While the text uses theological terms, it defies human religions as we know them. It’s actually an anti-organized-religion text–and I am sure I’ll be excommunicated despite not being a catholic for it. It imagines all the places and beings as Ultraterrestrials (aliens so to speak), not paranormal entities. They also do not adhere to, for example, catholic ideas about cherubs and the like, Lucifer isn’t out there actively causing issues, because he’s deeply imprisoned for his insurrection and incapable of it, despite Danava (demons) efforts to release him.
Even within the duta culture, you see rumor and misinformation being held as truths, because not everyone was there in the moments/places things happened, so stories build up around them based on he said/she said. They have a super long history, and things can get muddled for younger generations who are not careful with their learning.
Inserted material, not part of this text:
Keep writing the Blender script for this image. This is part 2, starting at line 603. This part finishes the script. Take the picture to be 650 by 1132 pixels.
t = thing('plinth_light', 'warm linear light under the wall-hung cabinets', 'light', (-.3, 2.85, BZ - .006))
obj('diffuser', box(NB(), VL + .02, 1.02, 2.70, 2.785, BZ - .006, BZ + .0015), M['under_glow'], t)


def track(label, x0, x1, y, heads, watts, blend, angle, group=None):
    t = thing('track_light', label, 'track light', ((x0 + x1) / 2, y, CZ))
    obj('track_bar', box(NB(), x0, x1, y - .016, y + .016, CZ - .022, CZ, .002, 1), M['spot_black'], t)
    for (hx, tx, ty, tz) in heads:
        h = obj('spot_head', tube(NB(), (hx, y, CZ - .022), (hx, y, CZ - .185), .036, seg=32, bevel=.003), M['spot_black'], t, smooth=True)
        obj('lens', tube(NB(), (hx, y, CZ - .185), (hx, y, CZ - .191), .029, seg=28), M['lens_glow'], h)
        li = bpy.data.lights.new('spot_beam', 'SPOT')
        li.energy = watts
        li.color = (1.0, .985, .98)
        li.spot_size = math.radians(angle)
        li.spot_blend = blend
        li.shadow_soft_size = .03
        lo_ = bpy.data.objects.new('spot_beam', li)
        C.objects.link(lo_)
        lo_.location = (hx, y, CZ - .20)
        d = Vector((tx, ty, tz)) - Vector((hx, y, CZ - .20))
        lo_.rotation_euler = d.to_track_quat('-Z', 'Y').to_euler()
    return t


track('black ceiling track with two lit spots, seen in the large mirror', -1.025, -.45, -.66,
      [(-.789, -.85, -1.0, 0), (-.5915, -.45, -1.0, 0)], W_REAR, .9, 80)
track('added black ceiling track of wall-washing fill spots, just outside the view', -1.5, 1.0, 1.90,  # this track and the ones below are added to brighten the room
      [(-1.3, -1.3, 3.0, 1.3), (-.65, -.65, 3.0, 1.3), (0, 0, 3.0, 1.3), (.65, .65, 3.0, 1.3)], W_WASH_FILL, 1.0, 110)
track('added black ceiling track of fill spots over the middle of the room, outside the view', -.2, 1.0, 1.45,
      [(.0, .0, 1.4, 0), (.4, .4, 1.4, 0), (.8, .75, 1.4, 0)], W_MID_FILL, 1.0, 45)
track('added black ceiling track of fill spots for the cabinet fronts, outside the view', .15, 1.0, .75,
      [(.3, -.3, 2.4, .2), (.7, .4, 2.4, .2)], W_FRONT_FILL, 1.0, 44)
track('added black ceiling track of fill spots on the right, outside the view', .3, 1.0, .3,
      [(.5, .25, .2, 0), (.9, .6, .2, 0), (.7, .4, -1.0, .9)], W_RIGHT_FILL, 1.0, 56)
There is, also, clearance levels for certain information. But regardless, as you know, even if someone is handed an accurate history book, they will not always believe what is there–even when it is absolute fact. That’s something that always has fascinated me about human beings: the ability to deny concrete/absolute facts on the basis of their personal opinion and feelings.
I’m sure the book series will upset many people, who will find it a threat to their beliefs, but it is a dark fantasy/paranormal/horror Fiction. It imagines a home world that created ours and whose culture has been appropriated and misrepresented either on purpose or unintentionally. Our reality isn’t the book’s fictions. It would be mega cool if it was, and I would be in and out of other planes as much as I could be if it was.
“long winded high-fantasies.”
There are so many things to say to that alone. Like “I remember those!”
Okay. Love the graphics. I like to take found pictures and the amazing brushes available today and see what happens. But they are cheesy compared to people who spend time on visual art. Nice work though. Here’s a thought, and maybe I’m off base, but do you think that a good graphic enhances or enables the reader’s perception and cuts down on excess verbage? That has been a lifelong discussion from “art” to commercials to book and album covers.
Thank you!
Graphics: Have fun, and don’t worry about them being cheesy. That’s how you get better at it.
A good graphic is awesome to have, but not all readers want that, because they feel it frames too much of the story, and doesn’t allow their imagination to fly as they wish. It can also serve to sour their ideas. That said, there is a reason that graphic novels are so popular! Just like anything else: not everyone will like what you come up with, and that is okay.